Franca Viola è stata la prima donna in Italia a rifiutare pubblicamente un matrimonio riparatore. Il 26 dicembre 1965, a soli 19 anni, fu rapita e segregata per otto giorni dall’ex fidanzato Filippo Melodia, appartenente ad una famiglia mafiosa locale, che non aveva accettato la fine della loro relazione.
Durante la prigionia subì violenze fisiche e psicologiche, mentre i parenti di Melodia cercavano di imporre ai suoi genitori la “paciata”, un accordo volto a pacificare la vicenda attraverso le nozze riconciliatrici.
All’epoca, l’articolo 544 del codice penale prevedeva che il matrimonio cancellasse il reato di stupro, salvaguardando l’aggressore. E la donna “disonorata” poteva recuperare la sua rispettabilità sposando il suo stupratore.
Franca Viola disse NO. Il suo rifiuto fu un gesto rivoluzionario che scosse l’opinione pubblica e avviò un acceso dibattito che portò, solo nel 1981, all’abolizione di quella norma vergognosa. E oggi?
Secondo i dati di ActionAid, ogni anno nel mondo almeno 12 milioni di minori o giovani donne rischiano un matrimonio precoce e forzato. Anche l’Italia non è esente. Nel 2023 la polizia ha raccolto 28 denunce, ma si stima ogni anno circa 2.000 bambine e ragazze siano a rischio di matrimoni forzati.
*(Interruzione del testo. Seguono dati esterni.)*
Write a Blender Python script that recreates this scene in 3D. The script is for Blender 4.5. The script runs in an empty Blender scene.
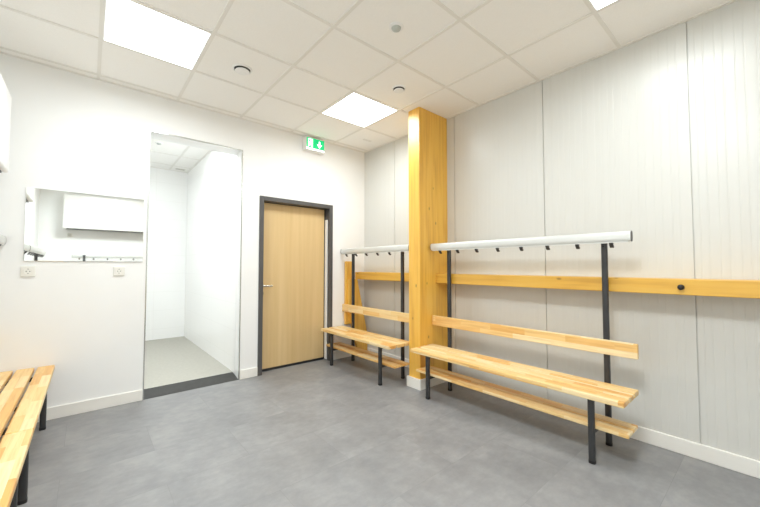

In Italia sono a rischio soprattutto ragazze straniere o di origine straniera, come nel caso del femminicidio di Saman Abbas, la diciottenne italiana di origine pakistana strangolata dai propri familiari nel 2021 perché aveva rifiutato un matrimonio combinato e gettato, secondo loro, «disonore» sulla famiglia.